BEST PLANTS FOR NEW MEXICO GARDENS AND LANDSCAPES

BY BAKER H. MORROW (UNM Press, 2016)

When I began landscaping my construction-scarred yard in Placitas, I nearly wore out Baker H. Morrow’s Best Plants for New Mexico Gardens and Landscapes. First published in 1995, it earned this update, thanks to all that horticulturalists and landscape architects such as Morrow have learned in the 21 years since.

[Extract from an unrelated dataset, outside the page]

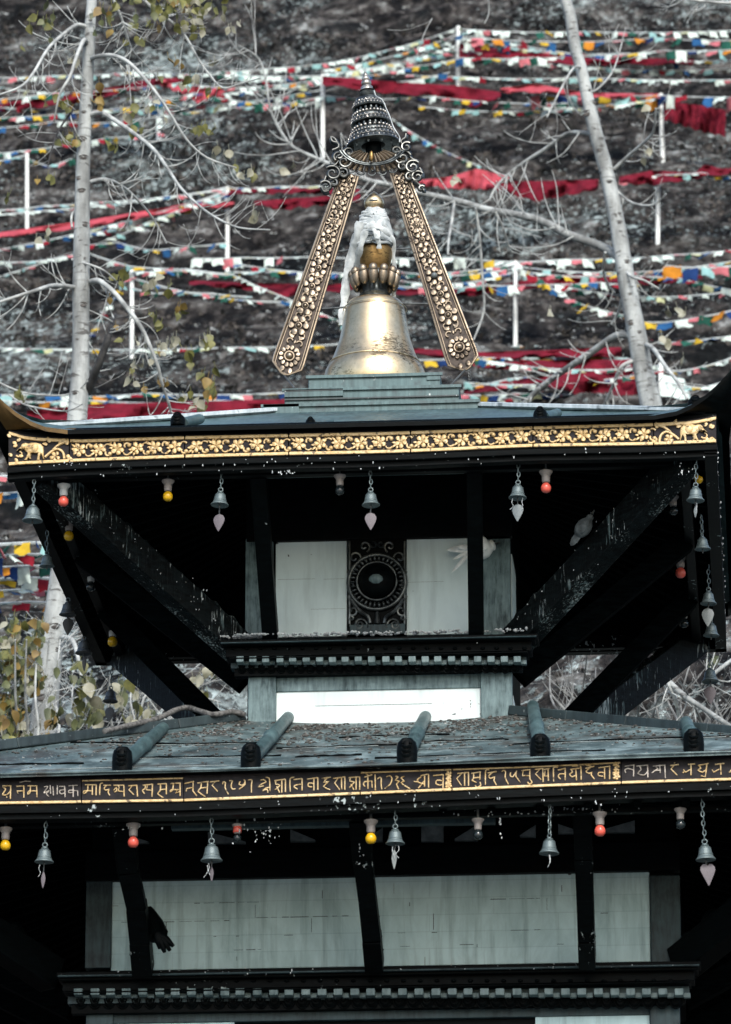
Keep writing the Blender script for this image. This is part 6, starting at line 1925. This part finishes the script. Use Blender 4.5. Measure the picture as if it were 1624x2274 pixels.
def banner(label, top, bot, Y, mt='red_cloth', seed=0):
    q_ = random.Random(seed); n = 36
    x0, x1 = top[0][0], top[-1][0]
    vs = []; rows = 7; ph = q_.uniform(0, 6)
    for th in (0, .02):
        for j in range(rows):
            for i in range(n):
                x = lerp(x0, x1, i / (n - 1))
                yt = interp(x, [p[0] for p in top], [p[1] for p in top]); yb = interp(x, [p[0] for p in bot], [p[1] for p in bot])
                t = j / (rows - 1)
                yb += 2.2 * math.sin(ph + i * 1.1) + 1.6 * noise.noise(Vector((i * .7, seed, 0))) * 2
                dy = .30 * math.sin(ph + i * .45 + 2 * t) * t + .25 * noise.noise(Vector((i * .3, t * 2, seed))) + .18 * math.sin(i * 1.7 + t * 3 + ph) * t - .28 * t
                vs.append(at(x, lerp(yt, yb, t), Y + dy) + Vector((0, th, 0)))
    fs = []; o = n * rows
    for j in range(rows - 1):
        for i in range(n - 1):
            f = (j * n + i, j * n + i + 1, (j + 1) * n + i + 1, (j + 1) * n + i); fs += [f, tuple(o + k for k in f[::-1])]
    m = MB(); m.add(vs, fs); b = m.build('red_banner', mt, smooth=True)
    tag(b, label, 'banner', 'long red cloths strung over the hillside')
    return b
a, b_, c_, e_ = PY['a'], PY['b'], PY['c'], PY['e']
flags('top string of pale flags running right from the top white pole', [(1018, 64), (1300, 70), (1660, 66)], a, 18, 12, 'pale')
flags('dense deep coloured flags along the second row right of the top white pole', [(1018, 80), (1240, 92), (1450, 84), (1660, 88)], a - .3, 22, 20, 'deep', 1.05, 4, 8)
flags('third row of bright flags at top right, over the red banner', [(1018, 128), (1180, 128), (1330, 122), (1480, 112), (1660, 108)], a - .6, 22, 17, 'mix', 1.0, 4, 5)
flags('fourth, thin row of pale flags at top right below the red banner', [(900, 166), (1018, 170), (1300, 172), (1660, 176)], a - .9, 17, 7, 'pale', 1.05)
flags('pale flags falling left from the top of the upper white pole', [(1016, 62), (930, 92), (840, 116), (740, 138), (600, 152), (480, 160)], a, 16, 9, 'pale', 1.0)
flags('second string falling left from the upper white pole', [(1016, 76), (930, 108), (840, 132), (720, 156)], a - .3, 16, 10, 'mix', 1.0)
flags('third string falling left from the upper white pole to the pole by the parasol', [(1014, 100), (930, 128), (830, 150), (722, 164)], a - .6, 17, 10, 'pale', 1.0)
flags('lowest of the strings falling left from the upper white pole', [(1012, 132), (920, 148), (820, 168), (722, 172)], a - .9, 18, 9, 'mix', 1.0)
flags('long row of white flags from the left edge to the pole by the parasol', [(-30, 172), (120, 168), (300, 160), (480, 164), (716, 168)], b_, 17, 9, 'pale', .95)
flags('bright flags sagging left from the pole by the parasol past the poplar', [(716, 176), (600, 190), (520, 196), (400, 184), (290, 196), (120, 206), (-30, 222)], b_ - .3, 17, 11, 'mix', 1.05)
flags('lower bright flags sagging left behind the poplar branches', [(716, 214), (620, 232), (540, 226), (430, 206), (330, 232), (180, 248), (-30, 262)], b_ - .6, 18, 12, 'deep', 1.25)
flags('sparse deep flags low behind the poplar, above its second branch', [(-30, 285), (120, 270), (260, 272), (360, 256), (450, 246)], b_ - 2, 18, 10, 'deep', 1.5)
flags('short string of flags level with the parasol top, right of it', [(720, 212), (830, 220), (960, 214), (1120, 228), (1320, 226)], b_ - .3, 17, 11, 'deep', 1.7)
flags('hanging yellow green and blue flags at the right edge beside the red banner', [(1180, 212), (1340, 212), (1466, 212), (1660, 216)], c_ - .1, 22, 26, 'deep', 1.1, 2, 5)
flags('small string slanting down to the right from the bronze parasol', [(870, 264), (930, 304), (1000, 342), (1085, 376), (1180, 392), (1290, 390)], c_ - 1, 12, 10, 'mix', 1.15, 3)
flags('faint flags slanting down from the poplar branches above the thin red cloth', [(352, 226), (356, 300), (380, 350), (440, 392)], PY['f'], 15, 11, 'pale', 1.2, 3)
flags('pale flags hung down the short pole behind the poplar branches', [(329, 224), (330, 262)], PY['k'] - .2, 16, 12, 'pale', .8, 0)
flags('white string from the left edge to the pole midway to the finial', [(-30, 478), (60, 470), (200, 458), (360, 438), (505, 418)], e_, 18, 5, 'pale', 1.0)
flags('pale second string left of the pole midway to the finial', [(-30, 468), (100, 457), (200, 450), (380, 436), (505, 416)], e_ + .4, 20, 5, 'pale', 1.05)
flags('pale string slanting from that pole down to the left edge', [(505, 424), (440, 448), (350, 486), (240, 532), (120, 574), (-30, 622)], e_ - .4, 20, 6, 'pale', 1.0)
flags('white string over the thin red cloth between that pole and the strap', [(505, 418), (620, 414), (720, 412), (800, 416)], e_, 20, 5, 'pale', 1.0)
flags('small flags at the left edge beside the pole left of the poplar', [(-30, 342), (60, 334), (140, 322), (240, 306), (320, 300)], PY['g'], 16, 10, 'mix', 1.2)
flags('second row of small flags left of the poplar trunk', [(-30, 362), (60, 344), (60, 352), (110, 370), (160, 352)], PY['g'] - .2, 16, 10, 'deep', 1.4)
flags('red and white flags beside the bare tree along the upper red banner', [(1380, 402), (1470, 388), (1560, 384), (1660, 398)], PY['d'], 16, 8, 'mix', 1.1)
flags('flags across the hillside between the poplar and the strap at mid height', [(170, 545), (260, 538), (330, 556), (420, 548), (500, 540)], e_ - 1.5, 17, 10, 'mix', 1.5)
i_ = PY['i']
flags('row of large pale flags behind the middle of the straps', [(430, 574), (540, 572), (700, 570), (880, 574), (1010, 572), (1145, 582)], i_ + .2, 22, 14, 'pale', 1.1, 3)
flags('row of pale flags right of the pole between finial and bare tree', [(1145, 582), (1260, 576), (1380, 574), (1500, 566), (1660, 552)], i_ + .2, 22, 14, 'pale', 1.1, 3)
flags('left row of pale flags passing behind the poplar trunk', [(-30, 582), (90, 580), (190, 560), (290, 592), (420, 598), (520, 610)], PY['h'] + .3, 22, 9, 'pale', 1.05)
flags('second row of flags behind the lotus ring of the finial', [(500, 604), (620, 602), (720, 606), (880, 604), (1010, 612), (1145, 596)], i_ - .2, 20, 11, 'mix', 1.2)
flags('mixed flags under the red cloth between finial and bare tree', [(880, 636), (1000, 640), (1080, 634), (1200, 632), (1330, 628), (1420, 632)], i_ - .6, 20, 16, 'deep', 1.25, 4, 6)
flags('bright flags tumbling right of the pole between finial and bare tree', [(1147, 590), (1200, 622), (1270, 668), (1340, 690), (1420, 706)], i_ - .8, 20, 13, 'mix', 1.15)
flags('bright flags on a slack string towards the right edge at mid height', [(1147, 600), (1260, 614), (1380, 610), (1500, 616), (1660, 650)], i_ - .5, 20, 12, 'mix', 1.15)
flags('large yellow white and blue flags at the right edge at mid height', [(1480, 590), (1560, 596), (1660, 588)], i_ - .9, 34, 34, 'deep', 1.05, 2, 6)
flags('pale string slanting down right from the pole beside the poplar', [(293, 604), (420, 600), (520, 612), (640, 664), (750, 712), (860, 770)], PY['h'], 18, 8, 'pale', 1.05, 3)
flags('pale string slanting down left from the pole beside the poplar', [(292, 606), (250, 668), (190, 762), (120, 856), (90, 890)], PY['h'] - .4, 18, 8, 'mix', 1.0, 2)
flags('small flags beside the pole right of the poplar', [(293, 640), (340, 652), (400, 648), (470, 652), (560, 660)], PY['h'] - .7, 18, 8, 'deep', 1.6)
flags('thin straight string of pale flags crossing just above the finial base on the left', [(-30, 772), (160, 776), (330, 776), (500, 772), (640, 770), (760, 764)], PY['h'] - .5, 26, 7, 'pale', 1.0, 2, 1)
j_ = PY['j']
flags('mixed flags along the red cloths right of the finial bell', [(900, 768), (1040, 766), (1150, 770), (1260, 764), (1400, 768)], i_ - .6, 20, 11, 'mix', 1.05)
flags('orange white and blue flags below the right strap tip', [(910, 800), (1060, 794), (1200, 796), (1330, 790), (1430, 800)], j_ + 1.2, 26, 16, 'deep', 1.1, 3, 4)
flags('flags slanting up to the right from behind the roof platform', [(1030, 862), (1130, 842), (1230, 828), (1400, 812)], j_ + .5, 20, 10, 'mix', 1.05)
flags('flags just above the roof right of the platform', [(1030, 878), (1150, 874), (1280, 876), (1410, 874)], j_, 22, 11, 'mix', 1.1)
flags('big coloured flags right of the bare tree above the red cloth', [(1420, 716), (1480, 716), (1560, 704), (1660, 682)], i_ - 1, 34, 30, 'deep', 1.05, 2, 6)
flags('second row of big flags right of the bare tree', [(1428, 762), (1520, 760), (1580, 752), (1660, 742)], i_ - 1.2, 30, 22, 'deep', 1.05, 2, 6)
flags('faint flags low at the right, above the corner of the roof', [(1480, 850), (1560, 862), (1640, 838)], j_ - .4, 18, 12, 'mix', 1.3)
flags('row of orange blue and white flags above the left part of the roof', [(-30, 878), (80, 876), (200, 882), (330, 874), (480, 878), (640, 872)], Yof(930), 28, 13, 'deep', 1.05, 2)
flags('second row of flags in front of the red cloth at the left', [(-30, 888), (90, 894), (200, 890), (330, 896), (480, 890), (630, 892)], Yof(945), 24, 11, 'mix', 1.25, 2)
# beyond the left corner of the upper eave
for k, y in enumerate((1056, 1094, 1206, 1232, 1258, 1284, 1310, 1338)):
    flags(['topmost of the big flag rows beyond the left eave corner', 'second big flag row beyond the left eave corner, beside the large bell', 'third big flag row beyond the left eave, mostly blue and white', 'fourth big flag row beyond the left eave, below the blue one',
           'fifth big flag row beyond the left eave, pale and red', 'sixth big flag row beyond the left eave, yellow and green', 'seventh big flag row beyond the left eave, with orange flags', 'lowest big flag row beyond the left eave, above the shrub'][k],
          [(-60, y + 4), (60, y), (170, y - 6 + k)], 22 + .15 * k, 34, 30 if k > 1 else 34, 'deep', .95, 3, 6)

extra_flags()
banner('dark red banner hanging right of the spire below the upper white pole', [(716, 168), (860, 180), (1018, 190), (1112, 204)], [(716, 186), (860, 206), (960, 212), (1060, 238), (1112, 214)], b_ - .2, 'red_cloth', 1)
banner('sunlit red cloth crossing behind the bare tree below the upper white pole', [(1112, 196), (1190, 186), (1300, 206), (1466, 208)], [(1112, 204), (1190, 204), (1300, 216), (1466, 218)], c_ + .1, 'red_cloth_lit', 2)
banner('red banner hanging free at the right edge beside the upper white pole', [(1476, 224), (1560, 234), (1612, 244)], [(1476, 264), (1560, 292), (1612, 302)], c_ - .2, 'red_cloth', 3)
banner('dark red cloth among the flags at top right', [(1020, 96), (1120, 110), (1300, 128), (1540, 130)], [(1020, 124), (1120, 134), (1300, 144), (1540, 142)], a - .2, 'red_cloth', 4)
banner('dark red cloth drooping behind the upper left branches of the poplar', [(-30, 232), (180, 206), (330, 176), (420, 170)], [(-30, 252), (180, 226), (330, 192), (420, 182)], b_ + .3, 'red_cloth', 5)
banner('bright red cloth piece caught behind the poplar branches', [(350, 170), (400, 190), (500, 196)], [(350, 186), (400, 204), (440, 228), (500, 206)], b_ - .8, 'red_cloth_lit', 6)
banner('thin red cloth from the midway pole to the left strap', [(505, 420), (640, 418), (800, 420)], [(505, 432), (640, 428), (800, 432)], e_ + .2, 'red_cloth', 7)
banner('red banner sagging left of the bronze parasol', [(565, 446), (680, 438), (800, 430)], [(565, 452), (620, 466), (720, 454), (800, 446)], e_ - .3, 'red_cloth', 8)
banner('pink red ribbon slanting across behind the poplar trunk', [(-30, 520), (200, 488), (370, 460), (430, 448), (520, 448)], [(-30, 532), (200, 502), (370, 474), (430, 464), (520, 460)], e_ - .2, 'red_cloth_lit', 9)
banner('bright red banner with a peak right of the parasol', [(930, 400), (1000, 392), (1060, 374), (1130, 392)], [(930, 410), (1000, 418), (1060, 420), (1130, 418)], PY['d'] + .6, 'red_cloth_lit', 10)
banner('long red banner sagging before the bare tree trunk', [(1080, 402), (1190, 402), (1330, 398)], [(1080, 418), (1190, 446), (1330, 420)], PY['d'] + .4, 'red_cloth', 11)
banner('red cloth knotted on the pole right of the bare tree', [(1376, 392), (1450, 378), (1545, 384), (1565, 364), (1600, 374), (1660, 372)], [(1376, 406), (1450, 410), (1545, 396), (1565, 390), (1600, 388), (1660, 386)], PY['d'] - .2, 'red_cloth', 12)
banner('red cloth behind the lower part of the left strap', [(420, 622), (560, 628), (720, 632), (830, 626)], [(420, 630), (560, 644), (640, 660), (720, 648), (830, 642)], i_ + .6, 'red_cloth', 13)
banner('dark red cloth between the right strap and the bare tree at lotus height', [(880, 638), (1000, 644), (1100, 632), (1250, 610), (1390, 612)], [(880, 652), (1000, 660), (1100, 650), (1250, 634), (1390, 628)], i_ + .4, 'red_cloth', 14)
banner('red cloth from the bare tree to the right edge at lotus height', [(1400, 616), (1470, 606), (1560, 612)], [(1400, 632), (1470, 630), (1560, 620)], i_ + .4, 'red_cloth', 15)
banner('red cloth right of the finial bell, upper of three', [(900, 772), (1060, 782), (1200, 778), (1380, 770)], [(900, 786), (1060, 800), (1200, 794), (1380, 792)], j_ + 1.6, 'red_cloth', 16)
banner('red cloth right of the finial bell, in the middle of three', [(1060, 806), (1200, 800), (1410, 798)], [(1060, 818), (1200, 822), (1410, 840)], j_ + 1, 'red_cloth', 17)
banner('dark red cloth low behind the bare tree branch above the roof', [(1030, 866), (1200, 834), (1300, 828), (1420, 834)], [(1030, 878), (1200, 850), (1300, 882), (1420, 886)], j_ + .2, 'red_cloth', 18)
banner('red cloth from the bare tree to the roof corner at the right', [(1420, 752), (1500, 760), (1580, 770), (1660, 760)], [(1420, 772), (1500, 780), (1580, 792), (1660, 800)], i_ - .4, 'red_cloth_lit', 19)
banner('wide red cloth lying along the top of the roof at the left', [(60, 912), (200, 898), (400, 892), (650, 886)], [(60, 936), (200, 940), (400, 936), (650, 930)], Yof(950) - .5, 'red_cloth', 20)
m = MB(); A = at(1498, 862, j_ - .3)
s_ = mpp(j_)
m.add([at(1466, 890, j_ - .4), at(1532, 886, j_ - .4), at(1536, 884, j_ + .6), at(1470, 888, j_ + .6), at(1472, 832, j_), at(1520, 842, j_)], [(0, 1, 5, 4), (1, 2, 5), (2, 3, 4, 5), (3, 0, 4), (0, 3, 2, 1)])
tag(m.build('white_tent', 'flag_white'), 'small white cloth shelter right of the bare tree trunk', 'tent')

Whether you’re a beginner or a Master Gardener, there’s plenty to like in its 286 pages, including tips on soil health, irrigation, historic designs, and lists of which plants might do well in a shady spot, which in full sun, and which in a patch of soil by a city street.

A good half of the book is devoted to the geographically dissimilar planting conditions across the state and even in tricky places like Albuquerque, where a West Mesa gardener faces struggles that a North Valley gardener doesn’t.

Photographs are small and utilitarian. The writing is tight and informative. Pick it up before you head to the nursery.